The investigators have now found that these benefits never reached any of the beneficiaries. Ironically, the ZP, which carried out its own investigations in the matter, has reported back claiming that the funds were never deposited in the official account operated by the ADO’s office, even as ITDP’s accounts show that the amount, released through a cheque, was deposited in a private bank and then withdrawn. Officials said the role of the person who collected the cheque at the ADO’s behest was being probed. Also being verified is the role that other officials in the ITDP or the ZP may have played in the scam.

The plot thickened further when a bogus report dated January 21, 2014, purportedly from the ADO, claimed that work under the project was in progress.

Investigators have said a sample of seven places was submitted, claiming that works had been completed at five and was going on in the remaining two.

Records further show the first whiff of the scam came in May 2014, when Suresh Bhamta, who was shown as one of the beneficiaries from Nandurbar’s Akkalkuwa taluka, approached ITDP officials for release of the Central funds. “I was stunned when they (the officials) told me that funds for this purpose had already been released and shown as utilised against my name. They could not believe it when I denied that a well had been constructed on my farm,” said Bhamta.
Field visits by inspectors from the tribal development department found that the entire status report was bogus. “The benefits had not reached any among those shown as beneficiaries,” the then inspector M V Mali told the investigators.

While the ITDP wrote to the ZP about the discrepancy, another report submitted by the ADO on August 20, 2015, claimed that 71 beneficiaries had already received the benefit. A utilisation certificate (UC), which bore signatures of a ZP irrigation engineer and a private consulting engineer certifying completion of work, was also submitted. An inquiry into this submission, too, revealed that all the claims were “untrue”. “The signatures on the UC were of the same persons and appear forged,” the report claims.
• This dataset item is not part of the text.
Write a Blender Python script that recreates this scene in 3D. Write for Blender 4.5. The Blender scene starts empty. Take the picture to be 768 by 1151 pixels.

Field surveys conducted between March and May this year have further confirmed “the benefits were given on paper only; weren’t passed on in reality”.

Abhijit Raut, Project Officer, ITDP, confirmed that an FIR would be lodged soon. “There has been corruption and misuse of funds for tribal welfare,” he said. While Raut claimed that records showed the funds were released at the instance of the ADO and the tribal development officials might have played no further role, he admitted that a detailed investigation was needed to pin down all those responsible.

Madhukar Kalshetty, Collector, Nandurbar, said, “Strict action will be taken in the case. I’ve already asked the ZP CEO and Raut to submit reports fixing accountability on officials.”

Pratibha Shinde of the Lok Sangharsh Morcha, an tribal rights outfit, said, “Similar instances of tribal funds being siphoned off have come to light in other districts too.” In fact, she claimed to have received complaints of almost a same episode from Jalgaon’s Yawal. “The government must either adopt a system of passing direct benefits to tribal beneficiaries or evolve a much stronger monitoring mechanism to avoid such leaks,” she added.

Bhamta said, “We (tribals) have suffered years of neglect. When land rights were awarded to us, we felt that justice was finally being done. But we have just been scammed again.” Vinod Vesave, another victim of the scam, wondered if he would ever be able to claim the scheme’s benefit.